## begin MATERIAL PROVIDED
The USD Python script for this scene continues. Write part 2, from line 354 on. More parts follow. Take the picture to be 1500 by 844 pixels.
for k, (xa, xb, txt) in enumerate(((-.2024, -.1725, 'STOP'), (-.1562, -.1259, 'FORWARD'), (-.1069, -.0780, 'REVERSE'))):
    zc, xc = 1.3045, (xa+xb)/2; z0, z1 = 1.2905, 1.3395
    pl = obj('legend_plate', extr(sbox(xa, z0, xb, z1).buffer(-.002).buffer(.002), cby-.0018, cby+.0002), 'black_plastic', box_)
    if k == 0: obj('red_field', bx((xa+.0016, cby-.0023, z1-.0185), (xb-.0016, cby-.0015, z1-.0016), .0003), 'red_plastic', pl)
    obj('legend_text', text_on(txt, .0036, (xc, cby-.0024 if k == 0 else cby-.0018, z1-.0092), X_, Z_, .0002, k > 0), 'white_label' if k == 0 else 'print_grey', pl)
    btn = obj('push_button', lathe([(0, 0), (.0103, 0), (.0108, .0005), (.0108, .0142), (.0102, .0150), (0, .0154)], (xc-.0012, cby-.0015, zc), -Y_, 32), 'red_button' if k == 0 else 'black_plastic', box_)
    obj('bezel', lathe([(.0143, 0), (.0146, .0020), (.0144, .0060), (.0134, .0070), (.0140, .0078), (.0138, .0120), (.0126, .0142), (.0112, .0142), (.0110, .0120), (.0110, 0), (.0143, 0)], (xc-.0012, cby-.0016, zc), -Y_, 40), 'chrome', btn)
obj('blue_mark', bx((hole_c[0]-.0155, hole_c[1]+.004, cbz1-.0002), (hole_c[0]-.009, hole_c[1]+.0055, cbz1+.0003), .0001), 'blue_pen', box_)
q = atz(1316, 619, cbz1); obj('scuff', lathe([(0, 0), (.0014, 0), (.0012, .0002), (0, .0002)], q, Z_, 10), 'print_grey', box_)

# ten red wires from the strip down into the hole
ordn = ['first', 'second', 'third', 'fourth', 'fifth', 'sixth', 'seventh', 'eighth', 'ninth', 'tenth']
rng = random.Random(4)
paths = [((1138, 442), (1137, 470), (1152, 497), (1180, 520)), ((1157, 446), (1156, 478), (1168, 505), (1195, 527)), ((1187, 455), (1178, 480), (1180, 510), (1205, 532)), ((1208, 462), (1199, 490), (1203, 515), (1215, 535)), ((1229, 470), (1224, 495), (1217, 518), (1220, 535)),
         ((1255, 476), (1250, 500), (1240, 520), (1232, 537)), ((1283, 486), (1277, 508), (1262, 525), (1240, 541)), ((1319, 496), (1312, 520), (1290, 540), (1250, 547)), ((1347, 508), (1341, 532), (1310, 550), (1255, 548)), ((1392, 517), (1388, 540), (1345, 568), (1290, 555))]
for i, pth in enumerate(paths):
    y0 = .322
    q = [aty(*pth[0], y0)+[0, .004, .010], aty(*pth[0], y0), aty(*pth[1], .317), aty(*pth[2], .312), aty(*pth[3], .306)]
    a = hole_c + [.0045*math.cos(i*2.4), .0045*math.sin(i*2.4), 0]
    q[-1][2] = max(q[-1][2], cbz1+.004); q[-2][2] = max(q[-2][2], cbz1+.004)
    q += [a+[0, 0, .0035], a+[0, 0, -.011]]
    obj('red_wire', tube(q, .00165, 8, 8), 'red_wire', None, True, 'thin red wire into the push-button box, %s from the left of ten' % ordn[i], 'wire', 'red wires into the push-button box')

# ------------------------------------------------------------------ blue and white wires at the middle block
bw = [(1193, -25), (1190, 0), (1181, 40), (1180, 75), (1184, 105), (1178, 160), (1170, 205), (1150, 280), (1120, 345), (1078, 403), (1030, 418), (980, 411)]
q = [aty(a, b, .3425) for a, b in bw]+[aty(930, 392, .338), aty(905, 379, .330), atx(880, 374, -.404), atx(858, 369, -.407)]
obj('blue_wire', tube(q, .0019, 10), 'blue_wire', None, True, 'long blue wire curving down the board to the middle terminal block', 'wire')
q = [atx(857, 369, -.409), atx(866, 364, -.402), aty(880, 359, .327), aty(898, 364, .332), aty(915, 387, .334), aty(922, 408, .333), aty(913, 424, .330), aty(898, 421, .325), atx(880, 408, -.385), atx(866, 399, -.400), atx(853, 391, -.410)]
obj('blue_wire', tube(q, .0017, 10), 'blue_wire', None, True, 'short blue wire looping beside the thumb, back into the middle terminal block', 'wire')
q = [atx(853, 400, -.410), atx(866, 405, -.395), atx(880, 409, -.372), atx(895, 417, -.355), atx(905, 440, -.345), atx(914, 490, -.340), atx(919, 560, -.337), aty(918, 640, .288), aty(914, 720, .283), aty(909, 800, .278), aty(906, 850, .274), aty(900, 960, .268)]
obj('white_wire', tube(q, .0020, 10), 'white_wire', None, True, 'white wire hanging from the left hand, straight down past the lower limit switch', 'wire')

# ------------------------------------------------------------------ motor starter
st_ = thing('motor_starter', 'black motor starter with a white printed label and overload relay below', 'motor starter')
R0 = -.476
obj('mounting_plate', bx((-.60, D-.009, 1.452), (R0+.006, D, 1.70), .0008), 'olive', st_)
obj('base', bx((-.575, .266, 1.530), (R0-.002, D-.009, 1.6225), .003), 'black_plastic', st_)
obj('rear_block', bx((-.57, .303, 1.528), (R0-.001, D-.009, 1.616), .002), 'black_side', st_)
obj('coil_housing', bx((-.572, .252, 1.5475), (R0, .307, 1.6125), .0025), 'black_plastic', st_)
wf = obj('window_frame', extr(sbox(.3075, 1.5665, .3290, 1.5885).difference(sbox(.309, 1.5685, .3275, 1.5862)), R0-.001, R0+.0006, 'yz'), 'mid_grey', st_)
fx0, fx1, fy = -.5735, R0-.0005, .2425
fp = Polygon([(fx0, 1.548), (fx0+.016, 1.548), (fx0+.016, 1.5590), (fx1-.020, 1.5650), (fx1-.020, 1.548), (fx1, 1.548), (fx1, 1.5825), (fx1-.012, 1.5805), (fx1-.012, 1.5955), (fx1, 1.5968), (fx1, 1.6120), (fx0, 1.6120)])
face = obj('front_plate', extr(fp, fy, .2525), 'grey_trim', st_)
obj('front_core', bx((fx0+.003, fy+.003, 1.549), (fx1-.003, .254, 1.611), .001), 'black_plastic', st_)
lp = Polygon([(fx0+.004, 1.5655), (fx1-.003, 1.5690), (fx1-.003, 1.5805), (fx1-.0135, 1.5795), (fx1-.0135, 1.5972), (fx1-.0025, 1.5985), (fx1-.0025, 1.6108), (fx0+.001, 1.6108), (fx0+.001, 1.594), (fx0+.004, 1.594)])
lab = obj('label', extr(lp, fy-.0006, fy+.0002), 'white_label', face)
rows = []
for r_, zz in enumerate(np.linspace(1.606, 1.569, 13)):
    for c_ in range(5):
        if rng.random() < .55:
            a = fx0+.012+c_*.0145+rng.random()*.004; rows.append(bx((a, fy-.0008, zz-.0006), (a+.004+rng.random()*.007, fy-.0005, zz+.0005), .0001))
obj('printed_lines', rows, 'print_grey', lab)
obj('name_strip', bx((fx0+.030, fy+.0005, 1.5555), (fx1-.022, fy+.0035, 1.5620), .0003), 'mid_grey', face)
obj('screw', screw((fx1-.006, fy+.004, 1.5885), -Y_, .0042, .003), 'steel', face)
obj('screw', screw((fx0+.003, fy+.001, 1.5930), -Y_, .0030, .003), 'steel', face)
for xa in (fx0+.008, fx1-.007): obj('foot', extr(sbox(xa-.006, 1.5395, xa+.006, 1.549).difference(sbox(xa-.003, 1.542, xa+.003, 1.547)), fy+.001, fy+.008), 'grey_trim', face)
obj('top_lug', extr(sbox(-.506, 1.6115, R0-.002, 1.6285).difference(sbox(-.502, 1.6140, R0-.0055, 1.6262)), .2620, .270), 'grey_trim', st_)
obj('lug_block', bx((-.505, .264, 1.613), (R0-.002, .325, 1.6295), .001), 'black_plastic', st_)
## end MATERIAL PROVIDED
> [PROBLEM STATEMENT]
Only the lines from the opening of the material through the line with "q = atz(1316, 619, cbz1);" should be echoed, exactly as written.

> [EXERCISE RESULT]
The USD Python script for this scene continues. Write part 2, from line 354 on. More parts follow. Take the picture to be 1500 by 844 pixels.
for k, (xa, xb, txt) in enumerate(((-.2024, -.1725, 'STOP'), (-.1562, -.1259, 'FORWARD'), (-.1069, -.0780, 'REVERSE'))):
    zc, xc = 1.3045, (xa+xb)/2; z0, z1 = 1.2905, 1.3395
    pl = obj('legend_plate', extr(sbox(xa, z0, xb, z1).buffer(-.002).buffer(.002), cby-.0018, cby+.0002), 'black_plastic', box_)
    if k == 0: obj('red_field', bx((xa+.0016, cby-.0023, z1-.0185), (xb-.0016, cby-.0015, z1-.0016), .0003), 'red_plastic', pl)
    obj('legend_text', text_on(txt, .0036, (xc, cby-.0024 if k == 0 else cby-.0018, z1-.0092), X_, Z_, .0002, k > 0), 'white_label' if k == 0 else 'print_grey', pl)
    btn = obj('push_button', lathe([(0, 0), (.0103, 0), (.0108, .0005), (.0108, .0142), (.0102, .0150), (0, .0154)], (xc-.0012, cby-.0015, zc), -Y_, 32), 'red_button' if k == 0 else 'black_plastic', box_)
    obj('bezel', lathe([(.0143, 0), (.0146, .0020), (.0144, .0060), (.0134, .0070), (.0140, .0078), (.0138, .0120), (.0126, .0142), (.0112, .0142), (.0110, .0120), (.0110, 0), (.0143, 0)], (xc-.0012, cby-.0016, zc), -Y_, 40), 'chrome', btn)
obj('blue_mark', bx((hole_c[0]-.0155, hole_c[1]+.004, cbz1-.0002), (hole_c[0]-.009, hole_c[1]+.0055, cbz1+.0003), .0001), 'blue_pen', box_)
q = atz(1316, 619, cbz1); obj('scuff', lathe([(0, 0), (.0014, 0), (.0012, .0002), (0, .0002)], q, Z_, 10), 'print_grey', box_)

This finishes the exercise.